TO DO: Pictures are not part of the copy. Retype the lines from the first one through the line that contains "C = S.collection".

MATERIAL PROVIDED:
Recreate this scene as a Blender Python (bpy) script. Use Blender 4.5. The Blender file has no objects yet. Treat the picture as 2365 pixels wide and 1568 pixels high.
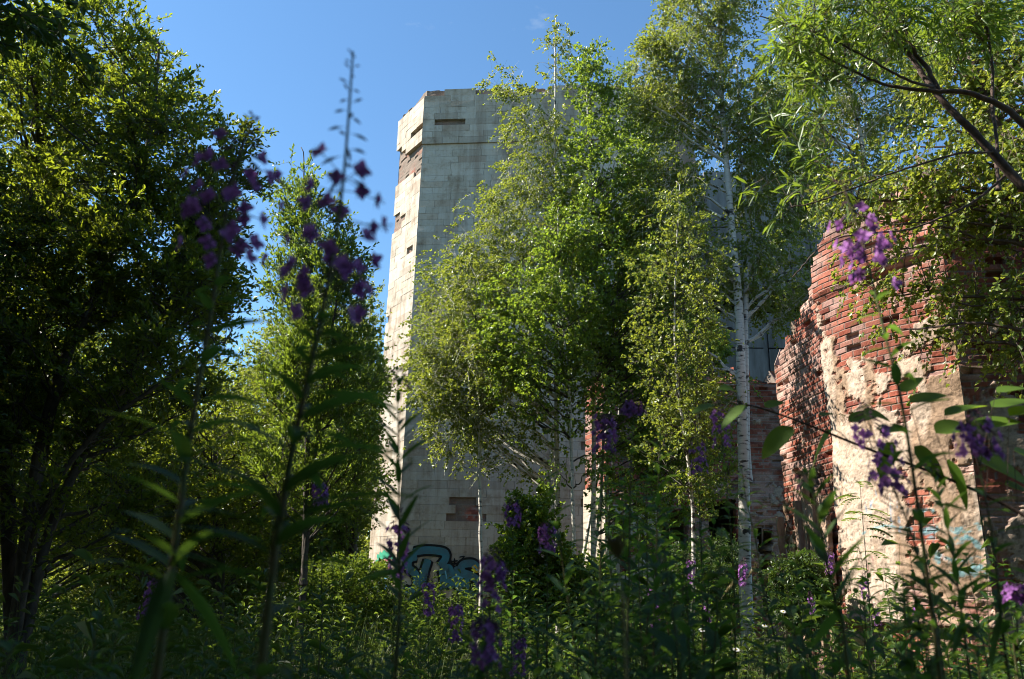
import bpy, math, random
import numpy as np
from mathutils import Vector

PI = math.pi
S = bpy.context.scene
C = S.collection

# ------------------------------------------------------------------ camera
CAM_Z = 1.15
PITCH = math.radians(17.0)
ROLL = math.radians(1.35)
FPX = 2364 * 28.0 / 36.0
cam_d = bpy.data.cameras.new("camera")
cam_d.lens = 28.0
cam_d.sensor_width = 36.0
cam_d.clip_start = 0.02
cam_d.clip_end = 2000.0
cam_d.dof.use_dof = True
cam_d.dof.focus_distance = 17.0
cam_d.dof.aperture_fstop = 3.6
cam = bpy.data.objects.new("camera", cam_d)
C.objects.link(cam)
Fv = np.array([0, math.cos(PITCH), math.sin(PITCH)])
U0 = np.array([0, -math.sin(PITCH), math.cos(PITCH)])
R0 = np.array([1.0, 0, 0])
Uv = U0 * math.cos(ROLL) - R0 * math.sin(ROLL)
Rv = R0 * math.cos(ROLL) + U0 * math.sin(ROLL)
CP = np.array([0, 0, CAM_Z])
from mathutils import Matrix
cam.matrix_world = Matrix(((Rv[0], Uv[0], -Fv[0], CP[0]), (Rv[1], Uv[1], -Fv[1], CP[1]),
                           (Rv[2], Uv[2], -Fv[2], CP[2]), (0, 0, 0, 1)))
S.camera = cam


def at(px, py, Y):
    """world point at distance Y (along +Y) seen at photo position px, py"""
    d = Fv + Rv * ((px - 1182) / FPX) + Uv * ((784 - py) / FPX)
    return CP + d * (Y / d[1])


def pj(P):
    """photo position of world points (N,3)"""
    q = np.atleast_2d(P) - CP
    z = q @ Fv
    return 1182 + FPX * (q @ Rv) / z, 784 - FPX * (q @ Uv) / z


# ------------------------------------------------------------------ sun, sky
SUN_EL = math.radians(47.0)
SUN_AZ = math.radians(-84.0)          # clockwise from +Y
SD = Vector((math.sin(SUN_AZ) * math.cos(SUN_EL), math.cos(SUN_AZ) * math.cos(SUN_EL), math.sin(SUN_EL)))
sun_d = bpy.data.lights.new("sun", 'SUN')
sun_d.energy = 5.0
sun_d.angle = math.radians(0.5)
sun_d.color = (1.0, 0.93, 0.82)
sun = bpy.data.objects.new("sun", sun_d)
sun.rotation_euler = (-SD).to_track_quat('-Z', 'Y').to_euler()
sun.location = (-20, 10, 30)
C.objects.link(sun)
W = bpy.data.worlds.new("World")
S.world = W
W.use_nodes = True
wn = W.node_tree.nodes
bg = wn["Background"]
sky = wn.new("ShaderNodeTexSky")
sky.sky_type = 'NISHITA'
sky.sun_disc = False
sky.sun_elevation = SUN_EL
sky.sun_rotation = SUN_AZ
sky.air_density = 1.0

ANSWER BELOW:
Recreate this scene as a Blender Python (bpy) script. Use Blender 4.5. The Blender file has no objects yet. Treat the picture as 2365 pixels wide and 1568 pixels high.
import bpy, math, random
import numpy as np
from mathutils import Vector

PI = math.pi
S = bpy.context.scene
C = S.collection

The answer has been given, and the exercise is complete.